Shank will make her announcement Sunday on the 40th anniversary of her becoming a lawyer. This will be her second time to run for Texas House District 56 as a Democrat. She lost to Anderson in the last election. He will not seek reelection next year, after ten terms in the position.

Shank said two issues that loom large in her mind as motivators for a second run are a bill proposed in the Legislature’s last regular session that would revoke regulations on the dairy farms up the Bosque River from Waco, and border security.

“The Constitution makes border security a matter of federal jurisdiction, but I have been talking with state legislators and state senators about laws we can pass to improve things down there,” Shank said in a phone interview.

“We can work on the humanitarian problem and secure the border,” she said. “We can walk and chew gum at the same time. State reps can push the issue forward.”

People who come to the United States and claim asylum cannot legally work while their claims are processed.

“It can take 10 or 20 years to process their claims,” Shank said. “We have jobs and businesses that need them as workers. Farms, slaughterhouses and hotels need migrant workers.”

Another issue that looms large for Shank is a bill Anderson could not stop, one the Texas House passed to revoke regulations on dairy farms in Bosque County that had been linked to pollution in the North Bosque River, which flows into Lake Waco. Shank said Sen. Brian Birdwell slowed the measure down in the Senate and the bill ran out of time.

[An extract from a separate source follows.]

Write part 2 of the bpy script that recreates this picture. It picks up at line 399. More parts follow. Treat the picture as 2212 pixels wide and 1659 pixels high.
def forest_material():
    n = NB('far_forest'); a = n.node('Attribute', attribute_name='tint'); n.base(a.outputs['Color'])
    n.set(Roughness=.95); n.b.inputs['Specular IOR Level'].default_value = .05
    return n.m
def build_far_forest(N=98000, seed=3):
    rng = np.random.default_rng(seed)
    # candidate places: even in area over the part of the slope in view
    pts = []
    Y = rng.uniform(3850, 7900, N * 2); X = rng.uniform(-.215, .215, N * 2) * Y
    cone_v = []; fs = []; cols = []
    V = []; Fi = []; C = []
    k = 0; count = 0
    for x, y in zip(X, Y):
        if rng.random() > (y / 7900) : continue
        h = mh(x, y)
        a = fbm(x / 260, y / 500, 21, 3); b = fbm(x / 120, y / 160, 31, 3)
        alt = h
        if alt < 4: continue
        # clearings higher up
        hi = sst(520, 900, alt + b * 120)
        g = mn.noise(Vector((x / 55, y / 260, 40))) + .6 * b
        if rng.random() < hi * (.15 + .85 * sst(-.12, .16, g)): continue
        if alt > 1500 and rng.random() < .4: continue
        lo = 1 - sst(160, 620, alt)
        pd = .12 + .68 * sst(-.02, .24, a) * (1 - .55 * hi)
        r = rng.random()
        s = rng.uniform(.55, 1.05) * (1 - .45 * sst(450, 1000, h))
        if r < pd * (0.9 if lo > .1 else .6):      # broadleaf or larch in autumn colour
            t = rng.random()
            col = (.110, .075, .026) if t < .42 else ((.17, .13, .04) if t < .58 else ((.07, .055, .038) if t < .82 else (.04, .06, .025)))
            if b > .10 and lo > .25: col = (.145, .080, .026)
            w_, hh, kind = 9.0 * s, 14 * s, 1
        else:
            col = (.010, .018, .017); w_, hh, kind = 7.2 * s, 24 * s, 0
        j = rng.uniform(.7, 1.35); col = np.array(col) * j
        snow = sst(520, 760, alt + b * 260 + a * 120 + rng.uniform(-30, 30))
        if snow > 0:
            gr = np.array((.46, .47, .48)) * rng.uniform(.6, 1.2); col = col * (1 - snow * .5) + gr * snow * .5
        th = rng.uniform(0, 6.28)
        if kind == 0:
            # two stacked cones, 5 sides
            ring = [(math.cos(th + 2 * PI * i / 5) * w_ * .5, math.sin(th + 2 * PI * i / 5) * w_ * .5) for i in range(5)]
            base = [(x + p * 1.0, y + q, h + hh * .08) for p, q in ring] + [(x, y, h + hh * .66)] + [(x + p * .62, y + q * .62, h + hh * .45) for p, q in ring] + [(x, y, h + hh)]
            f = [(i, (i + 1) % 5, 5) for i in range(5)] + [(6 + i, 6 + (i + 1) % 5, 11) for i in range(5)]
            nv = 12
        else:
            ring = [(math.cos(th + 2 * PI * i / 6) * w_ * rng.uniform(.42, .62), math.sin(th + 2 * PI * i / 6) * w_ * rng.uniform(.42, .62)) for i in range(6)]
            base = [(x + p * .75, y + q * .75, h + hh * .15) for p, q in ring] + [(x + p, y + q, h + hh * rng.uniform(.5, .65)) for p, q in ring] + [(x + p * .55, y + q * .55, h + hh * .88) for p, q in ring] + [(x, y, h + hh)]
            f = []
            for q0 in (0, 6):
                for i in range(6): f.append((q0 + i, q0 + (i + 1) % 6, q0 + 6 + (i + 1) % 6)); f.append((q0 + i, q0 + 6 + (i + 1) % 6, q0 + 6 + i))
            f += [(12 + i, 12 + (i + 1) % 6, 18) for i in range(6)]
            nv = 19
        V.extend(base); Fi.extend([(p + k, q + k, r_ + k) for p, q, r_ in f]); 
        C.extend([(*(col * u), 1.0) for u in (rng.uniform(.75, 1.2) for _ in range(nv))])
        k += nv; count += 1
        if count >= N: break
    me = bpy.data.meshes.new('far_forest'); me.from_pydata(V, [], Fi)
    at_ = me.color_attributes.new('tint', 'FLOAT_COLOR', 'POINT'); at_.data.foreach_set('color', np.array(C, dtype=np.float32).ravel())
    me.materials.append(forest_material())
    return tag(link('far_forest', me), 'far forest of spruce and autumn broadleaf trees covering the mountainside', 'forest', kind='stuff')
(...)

But she said it will be introduced again in the next Legislature.

“The bill was likely filed in good faith to try to bring solutions to bear for the dairy industry,” Mayor Dillon Meek said in an interview in late April. “The unintended consequence of that would be, I think, losing the opportunity for the public to comment, and thus increase the risk of greater pollution in the North Bosque River,” the waterway that feeds Lake Waco and supplies the city's drinking water.

“I’m concerned about dairies, north of here on the Bosque River, that were getting cow manure in the river and the water supply 20 years ago,” Shank said. “Our water was brown and it had chunks floating in it.

“We couldn’t drink the water in Waco. We had to get bottled water. Poor people can’t afford bottled water, and we don’t want cow manure in our drinking water.”

She said she became very interested in the bill when Waco Mayor Dillon Meek began going to Austin to try to stop it.

“I can’t believe the East Waco rep, Republican Angelia Orr, would support those dairymen on that bill,” Shank said.

Shank said if the bill passes and the governor signs it, it will make the drinking water in the East Waco portion of Orr’s district polluted.

“How could she vote against her citizens in East Waco?” Shank said of Orr.

Another issue Shank cares about a great deal is energy laws.

“Of course I support our Texas oil and gas industry,” Shank said. “Lots of people have jobs in the oil and gas industry. But too many of the laws our Legislature passes to strengthen the oil and gas industry also seem designed to hurt wind power, solar power and renewable energy.”

Before going to law school Shank worked as a teacher. She is also a veteran’s spouse, mother of three children, a disability advocate and owner of two small businesses, according to a press release for her campaign announcement.

As a bankruptcy attorney, Shank helped more than 6,000 Central Texans during some of the most difficult times in their lives, according to the press release.

“She knows how to listen to folks, understand their issues, and then fight for them in Court,” the statement says.

In the Republican primary for District 56, McLennan County businessman Pat Curry and Devvie Duke, a former commercial insurance official who serves on the party’s State Republican Executive Committee, have announced their candidacy. Attorney General Ken Paxton announced an endorsement of Duke on Tuesday.